Why he won't: He reminds me of Danny Gokey.  Also, remember Sundance Head and Chris Sligh?  Me neither.  (Well, I do, but that's because I'm an AI nerd.)
Spirit of: Kris Allen's pension for remixing (and, according to Kara, Adam Lambert, snuh???), Scott Savol's on-air "personality".
 
6. Michael Lynche
Why he'll win:  This.  Woman's.  Work.  I've been watching too much RuPaul's Drag Race because I just typed that thinking "You betta werrrrk."  But seriously, song selection is important, and Big Mike showed that he has impeccable taste.  Also, how much would it suck to send him home after he missed the birth of his child?

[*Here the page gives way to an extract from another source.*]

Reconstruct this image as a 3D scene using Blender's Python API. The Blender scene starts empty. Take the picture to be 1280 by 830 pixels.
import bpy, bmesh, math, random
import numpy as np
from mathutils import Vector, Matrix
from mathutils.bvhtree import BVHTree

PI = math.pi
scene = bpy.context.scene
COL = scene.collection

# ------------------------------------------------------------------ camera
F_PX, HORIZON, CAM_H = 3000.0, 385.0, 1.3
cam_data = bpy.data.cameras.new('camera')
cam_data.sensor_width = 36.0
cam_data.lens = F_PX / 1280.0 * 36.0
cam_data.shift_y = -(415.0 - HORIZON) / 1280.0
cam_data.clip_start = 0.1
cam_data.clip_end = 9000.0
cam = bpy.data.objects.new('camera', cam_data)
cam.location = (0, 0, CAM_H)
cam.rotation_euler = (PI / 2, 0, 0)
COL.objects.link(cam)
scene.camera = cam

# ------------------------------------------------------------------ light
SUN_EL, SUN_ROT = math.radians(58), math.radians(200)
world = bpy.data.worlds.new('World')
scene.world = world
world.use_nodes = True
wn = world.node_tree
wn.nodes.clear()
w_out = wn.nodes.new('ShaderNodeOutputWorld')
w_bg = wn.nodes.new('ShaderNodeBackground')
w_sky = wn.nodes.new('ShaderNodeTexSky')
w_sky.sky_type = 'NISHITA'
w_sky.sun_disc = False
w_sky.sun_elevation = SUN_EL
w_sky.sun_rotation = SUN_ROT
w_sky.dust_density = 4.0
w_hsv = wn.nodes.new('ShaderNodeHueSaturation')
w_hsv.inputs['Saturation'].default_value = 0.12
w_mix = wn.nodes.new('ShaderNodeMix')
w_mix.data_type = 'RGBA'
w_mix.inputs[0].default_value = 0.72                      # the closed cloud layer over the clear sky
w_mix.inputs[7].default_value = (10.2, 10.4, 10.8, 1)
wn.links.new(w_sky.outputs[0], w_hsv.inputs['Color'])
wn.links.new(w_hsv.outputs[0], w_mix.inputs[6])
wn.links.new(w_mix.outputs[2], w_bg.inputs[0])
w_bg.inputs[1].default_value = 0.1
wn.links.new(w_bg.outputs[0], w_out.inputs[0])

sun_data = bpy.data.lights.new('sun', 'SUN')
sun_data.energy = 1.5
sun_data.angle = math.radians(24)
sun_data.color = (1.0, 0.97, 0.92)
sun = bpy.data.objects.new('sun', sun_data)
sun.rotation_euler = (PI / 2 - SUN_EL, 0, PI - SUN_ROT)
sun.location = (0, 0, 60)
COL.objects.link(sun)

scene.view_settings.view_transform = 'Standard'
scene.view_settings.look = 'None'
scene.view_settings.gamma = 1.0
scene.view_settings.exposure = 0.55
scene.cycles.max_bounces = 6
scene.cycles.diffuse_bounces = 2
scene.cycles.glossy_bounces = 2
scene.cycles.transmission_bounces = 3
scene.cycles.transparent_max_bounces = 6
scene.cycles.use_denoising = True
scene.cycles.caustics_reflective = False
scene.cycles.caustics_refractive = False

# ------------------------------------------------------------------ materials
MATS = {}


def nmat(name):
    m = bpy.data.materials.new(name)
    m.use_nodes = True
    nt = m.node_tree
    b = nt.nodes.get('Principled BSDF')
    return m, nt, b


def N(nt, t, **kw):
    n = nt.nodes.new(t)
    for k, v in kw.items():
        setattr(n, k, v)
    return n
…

Why he won't: How much would it rule to send him home after he missed the birth of his child?
Spirit of: Ruben Studdard, sans the talent.
 
7. Casey James
Why he'll win: Despite Kara's fawning, CJ isn't half-bad.  He's like Keith Urban, only uglier.  I'm saying that's a compliment.  Because I don't think that he'll get by on his looks, nor does he need to.
Why he won't: Kara likes him.  Everyone hates Kara.  Transitive property yadda yadda.
Spirit of: Ace Young's "looks."  Michael Johns's "looks."  Constantine Maroulis's "looks."  Chris Richardson's "looks".  All of their voices.
 
8. Lacey Brown
Why she'll win: She reminds me of a chinchilla.  Maybe a hedge-hog.
Why she won't: That goes for her voice, too.
Spirit of: Megan Joy's flotsam, Amy Adams's hair, Nikki McKibbin's ungodly ability to advance, Vanessa Olivarez's star power.  Jon-Peter Lewis's aw-shucks likeability.
 
9. Tim Urban
Why he'll win: Have you seen him shirtless?
Why he won't: Have you heard him sing?
Spirit of: Sanjaya's notoriety, with Haley Scarnato's attractiveness equivalent for boys.  Both of their voices.
 
10. Paige Miles.
Why she'll win: She's got the blessing of Simon, and that's not an insignificant thing.  As much as Randy and Kara (and Paula, still, I'm sure) think they matter, they don't.  And during Paige's invite interview, Simon off-the-cuff said she was good.  Il Divo aside, that means something.
Why she won't: Simon also said that about Carmen Rasmussen.  (And, to be fair, Il Divo.)
Spirit of: Lil Rounds's unfulfilled promise of a good voice.
 
The requisite crappy people: What's his name and what's her face.  Combined age: 26.  Combined talent: Todrick Hall.  ZING!  The worst of Kevin Covais, Ramiele Malubay, and John Stevens, all rolled into one, well, two, totally not-read-for-prime-time contestants.  Sorry, Aaron and Katie, give it a few years.